WHAT TO WORK ON: From the top of the records below, return each line exactly, ending with the line that contains "b = MB(); b.box(OX0, .515, WY+.02, TH, OZ1, OZ1+.012);".

* * * *

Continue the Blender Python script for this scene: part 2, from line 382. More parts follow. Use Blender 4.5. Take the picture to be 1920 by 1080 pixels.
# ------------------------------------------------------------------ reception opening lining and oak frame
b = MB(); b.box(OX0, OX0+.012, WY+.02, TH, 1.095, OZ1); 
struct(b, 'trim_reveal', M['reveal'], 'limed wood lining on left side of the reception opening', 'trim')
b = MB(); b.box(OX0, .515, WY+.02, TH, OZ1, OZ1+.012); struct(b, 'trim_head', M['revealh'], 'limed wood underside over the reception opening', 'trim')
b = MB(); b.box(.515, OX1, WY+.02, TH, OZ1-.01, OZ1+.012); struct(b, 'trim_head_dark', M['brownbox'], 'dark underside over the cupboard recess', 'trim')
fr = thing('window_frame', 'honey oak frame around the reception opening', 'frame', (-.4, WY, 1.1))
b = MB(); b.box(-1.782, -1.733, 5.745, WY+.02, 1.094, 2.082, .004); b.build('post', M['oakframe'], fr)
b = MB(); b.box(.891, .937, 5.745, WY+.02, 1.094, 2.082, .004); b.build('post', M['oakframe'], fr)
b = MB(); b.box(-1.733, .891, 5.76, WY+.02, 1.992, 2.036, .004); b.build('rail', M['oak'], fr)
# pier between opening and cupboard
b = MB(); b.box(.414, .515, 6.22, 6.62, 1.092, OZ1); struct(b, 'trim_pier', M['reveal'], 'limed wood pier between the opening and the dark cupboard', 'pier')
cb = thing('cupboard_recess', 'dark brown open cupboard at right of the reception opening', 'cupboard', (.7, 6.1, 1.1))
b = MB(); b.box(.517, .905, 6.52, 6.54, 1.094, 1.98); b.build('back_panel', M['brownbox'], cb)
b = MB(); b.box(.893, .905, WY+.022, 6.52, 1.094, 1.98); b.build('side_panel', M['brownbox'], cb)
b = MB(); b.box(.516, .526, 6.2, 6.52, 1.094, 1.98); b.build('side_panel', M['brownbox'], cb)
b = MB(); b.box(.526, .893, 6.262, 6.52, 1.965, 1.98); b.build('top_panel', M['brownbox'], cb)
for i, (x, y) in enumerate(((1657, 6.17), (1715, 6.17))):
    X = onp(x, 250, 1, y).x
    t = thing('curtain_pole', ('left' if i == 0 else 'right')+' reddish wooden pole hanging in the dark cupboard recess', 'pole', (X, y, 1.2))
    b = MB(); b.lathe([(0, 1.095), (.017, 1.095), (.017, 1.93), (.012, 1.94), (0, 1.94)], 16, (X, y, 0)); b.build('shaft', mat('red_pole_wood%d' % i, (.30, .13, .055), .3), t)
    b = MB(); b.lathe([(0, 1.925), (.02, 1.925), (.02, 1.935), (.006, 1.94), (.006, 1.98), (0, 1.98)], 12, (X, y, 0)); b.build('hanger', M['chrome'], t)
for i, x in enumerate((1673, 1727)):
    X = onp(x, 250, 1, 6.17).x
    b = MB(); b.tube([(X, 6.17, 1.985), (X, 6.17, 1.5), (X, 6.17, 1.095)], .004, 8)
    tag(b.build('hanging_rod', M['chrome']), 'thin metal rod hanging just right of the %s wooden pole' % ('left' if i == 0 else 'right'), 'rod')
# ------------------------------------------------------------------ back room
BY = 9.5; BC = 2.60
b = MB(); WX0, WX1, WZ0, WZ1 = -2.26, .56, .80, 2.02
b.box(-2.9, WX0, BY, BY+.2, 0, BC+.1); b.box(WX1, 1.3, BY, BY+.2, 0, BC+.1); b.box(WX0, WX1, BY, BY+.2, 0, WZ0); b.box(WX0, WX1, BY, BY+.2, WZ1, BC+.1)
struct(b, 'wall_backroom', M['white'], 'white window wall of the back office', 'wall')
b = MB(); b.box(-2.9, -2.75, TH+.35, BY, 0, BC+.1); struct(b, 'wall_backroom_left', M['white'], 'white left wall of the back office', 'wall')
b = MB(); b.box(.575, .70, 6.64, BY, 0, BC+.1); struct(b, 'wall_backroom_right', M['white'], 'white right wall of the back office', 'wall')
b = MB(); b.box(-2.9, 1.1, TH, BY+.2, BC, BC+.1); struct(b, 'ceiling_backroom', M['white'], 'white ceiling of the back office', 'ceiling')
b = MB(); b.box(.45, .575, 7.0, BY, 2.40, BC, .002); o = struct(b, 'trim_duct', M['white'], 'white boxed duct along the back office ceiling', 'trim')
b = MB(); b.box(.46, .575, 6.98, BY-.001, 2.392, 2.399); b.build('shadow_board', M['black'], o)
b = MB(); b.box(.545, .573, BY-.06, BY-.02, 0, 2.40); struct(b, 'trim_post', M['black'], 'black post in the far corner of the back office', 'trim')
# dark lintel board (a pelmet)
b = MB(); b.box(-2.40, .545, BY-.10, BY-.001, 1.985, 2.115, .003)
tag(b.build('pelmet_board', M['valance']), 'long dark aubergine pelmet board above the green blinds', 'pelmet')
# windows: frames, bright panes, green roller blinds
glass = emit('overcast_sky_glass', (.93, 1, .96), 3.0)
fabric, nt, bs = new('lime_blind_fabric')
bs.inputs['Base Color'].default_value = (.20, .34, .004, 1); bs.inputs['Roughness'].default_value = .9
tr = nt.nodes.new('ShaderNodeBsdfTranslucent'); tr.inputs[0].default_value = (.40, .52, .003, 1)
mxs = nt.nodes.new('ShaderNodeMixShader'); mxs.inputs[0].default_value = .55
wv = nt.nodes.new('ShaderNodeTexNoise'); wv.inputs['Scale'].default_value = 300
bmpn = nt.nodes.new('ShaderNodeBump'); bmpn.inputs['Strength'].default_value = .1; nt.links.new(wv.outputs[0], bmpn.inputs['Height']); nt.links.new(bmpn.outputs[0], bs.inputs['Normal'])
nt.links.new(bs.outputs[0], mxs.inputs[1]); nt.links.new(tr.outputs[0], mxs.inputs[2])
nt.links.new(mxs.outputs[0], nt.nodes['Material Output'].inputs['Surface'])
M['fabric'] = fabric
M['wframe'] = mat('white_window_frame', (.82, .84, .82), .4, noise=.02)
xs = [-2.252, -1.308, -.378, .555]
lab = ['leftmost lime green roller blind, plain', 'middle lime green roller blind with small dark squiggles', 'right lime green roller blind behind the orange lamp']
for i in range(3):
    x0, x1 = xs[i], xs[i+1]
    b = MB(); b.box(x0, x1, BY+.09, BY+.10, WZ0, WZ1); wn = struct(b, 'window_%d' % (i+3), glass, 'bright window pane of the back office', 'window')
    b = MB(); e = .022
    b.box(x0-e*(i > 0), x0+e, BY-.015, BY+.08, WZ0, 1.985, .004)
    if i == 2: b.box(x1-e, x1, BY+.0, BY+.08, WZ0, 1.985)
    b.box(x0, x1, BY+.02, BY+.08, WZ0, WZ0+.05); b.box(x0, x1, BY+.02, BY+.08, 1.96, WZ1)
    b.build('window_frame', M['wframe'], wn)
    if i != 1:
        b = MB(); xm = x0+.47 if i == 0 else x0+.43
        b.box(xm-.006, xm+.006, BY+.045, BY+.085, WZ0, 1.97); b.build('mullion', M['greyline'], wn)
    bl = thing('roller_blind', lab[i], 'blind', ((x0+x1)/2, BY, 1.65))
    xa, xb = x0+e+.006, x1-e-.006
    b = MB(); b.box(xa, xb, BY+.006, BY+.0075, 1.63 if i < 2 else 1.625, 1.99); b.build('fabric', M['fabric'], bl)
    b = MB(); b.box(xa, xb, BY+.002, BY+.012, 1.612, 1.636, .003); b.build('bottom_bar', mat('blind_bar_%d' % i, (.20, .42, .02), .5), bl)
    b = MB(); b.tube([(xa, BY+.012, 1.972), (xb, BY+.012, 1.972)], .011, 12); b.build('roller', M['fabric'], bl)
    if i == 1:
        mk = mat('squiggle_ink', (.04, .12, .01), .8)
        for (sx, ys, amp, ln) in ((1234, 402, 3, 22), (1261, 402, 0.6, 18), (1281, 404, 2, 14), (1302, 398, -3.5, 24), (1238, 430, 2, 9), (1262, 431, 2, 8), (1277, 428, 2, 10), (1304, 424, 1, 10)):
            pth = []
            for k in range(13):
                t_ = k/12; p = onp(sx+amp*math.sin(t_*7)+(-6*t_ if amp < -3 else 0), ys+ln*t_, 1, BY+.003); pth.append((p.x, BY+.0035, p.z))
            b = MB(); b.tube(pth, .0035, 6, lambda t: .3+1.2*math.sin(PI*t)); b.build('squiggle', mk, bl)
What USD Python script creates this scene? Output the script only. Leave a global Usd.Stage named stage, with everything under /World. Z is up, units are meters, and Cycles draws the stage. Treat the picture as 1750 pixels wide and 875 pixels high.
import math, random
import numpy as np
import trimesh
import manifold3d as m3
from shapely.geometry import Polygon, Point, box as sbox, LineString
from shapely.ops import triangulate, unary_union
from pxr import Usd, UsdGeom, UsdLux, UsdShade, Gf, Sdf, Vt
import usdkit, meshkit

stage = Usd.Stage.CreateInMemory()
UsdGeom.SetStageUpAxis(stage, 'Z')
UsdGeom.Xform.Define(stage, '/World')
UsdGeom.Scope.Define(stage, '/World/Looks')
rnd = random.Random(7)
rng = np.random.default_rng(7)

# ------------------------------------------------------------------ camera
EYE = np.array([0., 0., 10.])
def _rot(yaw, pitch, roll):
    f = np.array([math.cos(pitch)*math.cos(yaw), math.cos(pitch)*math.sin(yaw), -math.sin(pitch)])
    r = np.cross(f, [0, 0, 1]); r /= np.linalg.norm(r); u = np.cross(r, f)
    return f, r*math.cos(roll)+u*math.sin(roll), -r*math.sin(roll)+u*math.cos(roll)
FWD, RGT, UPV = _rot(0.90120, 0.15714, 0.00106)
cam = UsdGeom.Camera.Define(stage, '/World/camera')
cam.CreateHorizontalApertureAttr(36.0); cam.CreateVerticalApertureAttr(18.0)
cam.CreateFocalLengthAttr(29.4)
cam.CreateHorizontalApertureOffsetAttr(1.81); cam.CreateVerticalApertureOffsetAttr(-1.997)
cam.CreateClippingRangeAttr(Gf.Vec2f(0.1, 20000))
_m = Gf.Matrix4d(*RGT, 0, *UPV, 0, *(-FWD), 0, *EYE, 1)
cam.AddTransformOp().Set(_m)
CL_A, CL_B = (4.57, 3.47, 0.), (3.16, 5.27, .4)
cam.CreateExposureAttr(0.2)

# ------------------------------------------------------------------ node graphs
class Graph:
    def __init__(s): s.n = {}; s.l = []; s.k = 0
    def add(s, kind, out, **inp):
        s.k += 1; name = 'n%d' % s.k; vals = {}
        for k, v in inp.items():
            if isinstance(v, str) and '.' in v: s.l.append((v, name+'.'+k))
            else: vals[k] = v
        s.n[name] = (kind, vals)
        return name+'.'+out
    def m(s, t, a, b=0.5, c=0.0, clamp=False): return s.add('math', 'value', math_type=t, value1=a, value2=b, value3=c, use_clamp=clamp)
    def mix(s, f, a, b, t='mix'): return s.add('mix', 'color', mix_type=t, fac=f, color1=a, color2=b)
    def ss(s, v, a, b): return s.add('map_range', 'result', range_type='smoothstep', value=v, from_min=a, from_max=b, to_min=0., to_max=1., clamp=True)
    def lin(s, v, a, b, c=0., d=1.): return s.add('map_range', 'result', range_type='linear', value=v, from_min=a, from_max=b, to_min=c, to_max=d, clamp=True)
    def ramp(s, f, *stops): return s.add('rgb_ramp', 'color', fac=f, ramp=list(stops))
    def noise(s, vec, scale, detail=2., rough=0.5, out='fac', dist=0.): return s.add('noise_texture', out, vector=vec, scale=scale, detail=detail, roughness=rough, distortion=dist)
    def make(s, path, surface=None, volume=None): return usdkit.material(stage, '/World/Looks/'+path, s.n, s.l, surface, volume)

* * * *

THE RESPONSE:
Continue the Blender Python script for this scene: part 2, from line 382. More parts follow. Use Blender 4.5. Take the picture to be 1920 by 1080 pixels.
# ------------------------------------------------------------------ reception opening lining and oak frame
b = MB(); b.box(OX0, OX0+.012, WY+.02, TH, 1.095, OZ1); 
struct(b, 'trim_reveal', M['reveal'], 'limed wood lining on left side of the reception opening', 'trim')
b = MB(); b.box(OX0, .515, WY+.02, TH, OZ1, OZ1+.012); struct(b, 'trim_head', M['revealh'], 'limed wood underside over the reception opening', 'trim')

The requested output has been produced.